### Directions:
Extract each line bearing the word "pixels".

### Collected material:

========

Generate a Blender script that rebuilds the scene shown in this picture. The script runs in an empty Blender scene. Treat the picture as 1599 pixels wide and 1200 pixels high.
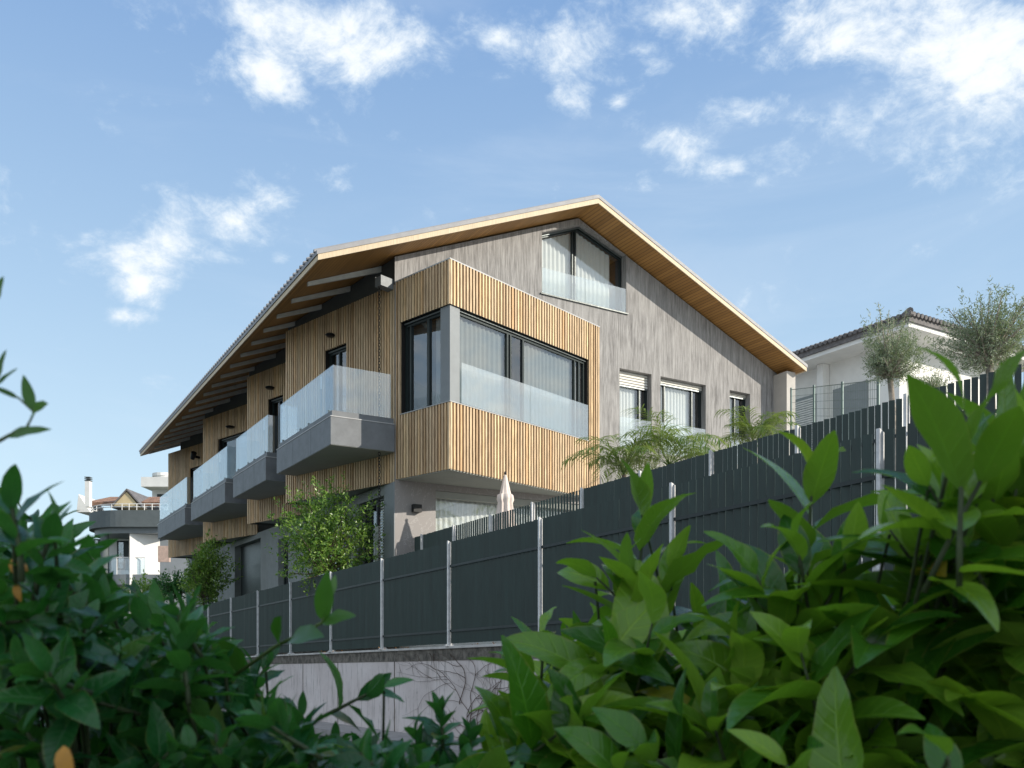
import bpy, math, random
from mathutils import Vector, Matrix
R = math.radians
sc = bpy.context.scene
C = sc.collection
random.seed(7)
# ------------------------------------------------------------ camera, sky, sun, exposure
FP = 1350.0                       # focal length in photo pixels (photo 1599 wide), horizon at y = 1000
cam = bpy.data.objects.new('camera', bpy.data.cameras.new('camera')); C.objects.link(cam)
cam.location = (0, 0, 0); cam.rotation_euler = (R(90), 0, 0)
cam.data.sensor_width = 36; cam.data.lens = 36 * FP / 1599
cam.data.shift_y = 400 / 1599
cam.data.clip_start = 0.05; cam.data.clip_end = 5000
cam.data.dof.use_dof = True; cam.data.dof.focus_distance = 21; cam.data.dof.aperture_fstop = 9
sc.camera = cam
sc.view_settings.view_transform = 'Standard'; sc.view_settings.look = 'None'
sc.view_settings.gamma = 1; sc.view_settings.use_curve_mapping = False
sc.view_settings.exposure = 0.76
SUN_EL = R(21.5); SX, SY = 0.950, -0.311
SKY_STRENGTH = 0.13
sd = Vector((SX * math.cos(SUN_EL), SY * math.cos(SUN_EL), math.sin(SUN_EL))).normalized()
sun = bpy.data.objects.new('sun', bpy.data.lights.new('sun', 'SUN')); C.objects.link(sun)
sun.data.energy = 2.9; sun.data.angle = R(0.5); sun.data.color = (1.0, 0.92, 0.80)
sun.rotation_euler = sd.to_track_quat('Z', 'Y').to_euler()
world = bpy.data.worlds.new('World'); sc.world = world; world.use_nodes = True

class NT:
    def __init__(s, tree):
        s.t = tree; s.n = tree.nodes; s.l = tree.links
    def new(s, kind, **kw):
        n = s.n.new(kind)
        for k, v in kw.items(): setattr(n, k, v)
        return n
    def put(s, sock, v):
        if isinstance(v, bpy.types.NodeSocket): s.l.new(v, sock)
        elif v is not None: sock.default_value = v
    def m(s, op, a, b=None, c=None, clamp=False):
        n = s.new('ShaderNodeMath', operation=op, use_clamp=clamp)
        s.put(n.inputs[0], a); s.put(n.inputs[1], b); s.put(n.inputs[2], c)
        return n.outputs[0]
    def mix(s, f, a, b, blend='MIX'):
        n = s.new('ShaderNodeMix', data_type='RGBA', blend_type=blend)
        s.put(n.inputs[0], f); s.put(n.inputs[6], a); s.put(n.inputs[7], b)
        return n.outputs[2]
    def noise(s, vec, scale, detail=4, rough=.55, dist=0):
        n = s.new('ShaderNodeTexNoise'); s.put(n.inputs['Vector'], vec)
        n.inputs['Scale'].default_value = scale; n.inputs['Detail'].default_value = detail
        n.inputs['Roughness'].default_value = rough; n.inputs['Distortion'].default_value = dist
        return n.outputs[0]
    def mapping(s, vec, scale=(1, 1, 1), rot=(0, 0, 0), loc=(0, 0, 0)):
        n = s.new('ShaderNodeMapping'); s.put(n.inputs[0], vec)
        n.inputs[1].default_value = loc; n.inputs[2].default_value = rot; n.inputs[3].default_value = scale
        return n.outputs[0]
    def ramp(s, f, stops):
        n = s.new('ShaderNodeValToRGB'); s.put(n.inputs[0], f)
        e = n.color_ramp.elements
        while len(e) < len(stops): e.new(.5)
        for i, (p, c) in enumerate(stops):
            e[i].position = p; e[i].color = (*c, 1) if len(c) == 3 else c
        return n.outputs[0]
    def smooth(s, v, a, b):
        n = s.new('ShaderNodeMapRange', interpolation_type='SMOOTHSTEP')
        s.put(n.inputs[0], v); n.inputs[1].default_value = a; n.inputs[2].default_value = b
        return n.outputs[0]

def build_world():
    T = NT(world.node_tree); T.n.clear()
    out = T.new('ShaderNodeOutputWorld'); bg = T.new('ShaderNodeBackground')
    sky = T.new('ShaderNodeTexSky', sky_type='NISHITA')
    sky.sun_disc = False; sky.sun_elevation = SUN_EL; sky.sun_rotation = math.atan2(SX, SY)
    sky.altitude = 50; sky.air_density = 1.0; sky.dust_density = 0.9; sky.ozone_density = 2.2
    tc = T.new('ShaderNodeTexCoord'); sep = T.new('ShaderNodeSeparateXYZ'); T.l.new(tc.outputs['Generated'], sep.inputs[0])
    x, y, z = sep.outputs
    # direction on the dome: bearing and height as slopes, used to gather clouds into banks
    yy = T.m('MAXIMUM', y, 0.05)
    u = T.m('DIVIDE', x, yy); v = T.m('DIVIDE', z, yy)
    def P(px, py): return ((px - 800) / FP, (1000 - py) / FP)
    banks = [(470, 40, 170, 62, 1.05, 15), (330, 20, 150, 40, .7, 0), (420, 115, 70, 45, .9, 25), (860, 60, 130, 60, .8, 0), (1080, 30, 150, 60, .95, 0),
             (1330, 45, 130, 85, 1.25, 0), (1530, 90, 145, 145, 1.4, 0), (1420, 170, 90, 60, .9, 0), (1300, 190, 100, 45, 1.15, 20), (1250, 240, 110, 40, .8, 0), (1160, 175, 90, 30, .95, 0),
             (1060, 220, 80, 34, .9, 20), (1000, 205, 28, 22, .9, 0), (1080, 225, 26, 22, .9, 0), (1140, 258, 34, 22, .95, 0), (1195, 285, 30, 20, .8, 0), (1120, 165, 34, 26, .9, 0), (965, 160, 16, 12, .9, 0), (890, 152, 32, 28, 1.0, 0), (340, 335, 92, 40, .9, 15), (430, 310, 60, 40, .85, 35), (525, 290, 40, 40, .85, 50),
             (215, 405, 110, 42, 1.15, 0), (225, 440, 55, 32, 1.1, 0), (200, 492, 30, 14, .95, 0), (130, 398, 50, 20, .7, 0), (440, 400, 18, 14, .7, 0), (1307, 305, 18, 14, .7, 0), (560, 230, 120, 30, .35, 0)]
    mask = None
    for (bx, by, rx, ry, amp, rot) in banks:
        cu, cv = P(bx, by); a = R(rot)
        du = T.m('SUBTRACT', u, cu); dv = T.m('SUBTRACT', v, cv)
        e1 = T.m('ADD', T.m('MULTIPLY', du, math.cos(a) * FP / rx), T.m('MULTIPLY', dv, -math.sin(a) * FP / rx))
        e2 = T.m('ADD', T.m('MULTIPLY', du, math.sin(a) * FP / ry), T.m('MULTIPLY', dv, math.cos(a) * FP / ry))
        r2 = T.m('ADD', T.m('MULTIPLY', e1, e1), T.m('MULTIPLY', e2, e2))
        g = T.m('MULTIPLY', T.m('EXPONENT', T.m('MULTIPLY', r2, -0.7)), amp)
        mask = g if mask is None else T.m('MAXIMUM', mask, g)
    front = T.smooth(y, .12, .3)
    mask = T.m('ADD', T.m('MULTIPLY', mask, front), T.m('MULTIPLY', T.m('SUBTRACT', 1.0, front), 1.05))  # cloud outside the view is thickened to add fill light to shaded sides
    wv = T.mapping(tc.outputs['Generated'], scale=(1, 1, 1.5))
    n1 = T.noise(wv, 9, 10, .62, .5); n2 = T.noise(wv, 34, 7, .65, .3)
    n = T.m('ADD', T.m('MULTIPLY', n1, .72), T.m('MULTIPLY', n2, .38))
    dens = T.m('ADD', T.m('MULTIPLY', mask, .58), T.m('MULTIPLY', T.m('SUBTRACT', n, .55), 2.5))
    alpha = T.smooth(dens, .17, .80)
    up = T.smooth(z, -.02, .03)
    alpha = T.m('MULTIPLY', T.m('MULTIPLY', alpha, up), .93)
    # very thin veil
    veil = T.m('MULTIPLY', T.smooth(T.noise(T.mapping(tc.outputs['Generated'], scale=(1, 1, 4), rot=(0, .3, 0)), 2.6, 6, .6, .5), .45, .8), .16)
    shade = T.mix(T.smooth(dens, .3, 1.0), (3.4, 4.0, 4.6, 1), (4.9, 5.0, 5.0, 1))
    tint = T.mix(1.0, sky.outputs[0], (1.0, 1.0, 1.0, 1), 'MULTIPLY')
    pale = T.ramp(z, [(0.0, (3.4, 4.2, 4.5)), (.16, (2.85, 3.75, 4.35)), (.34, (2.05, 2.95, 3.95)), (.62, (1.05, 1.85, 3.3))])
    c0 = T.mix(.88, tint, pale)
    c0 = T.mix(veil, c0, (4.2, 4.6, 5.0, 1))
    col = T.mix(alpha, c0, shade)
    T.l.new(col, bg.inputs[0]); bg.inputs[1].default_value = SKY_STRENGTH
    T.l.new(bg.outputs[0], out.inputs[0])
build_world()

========

### Result of the task:
Generate a Blender script that rebuilds the scene shown in this picture. The script runs in an empty Blender scene. Treat the picture as 1599 pixels wide and 1200 pixels high.
FP = 1350.0                       # focal length in photo pixels (photo 1599 wide), horizon at y = 1000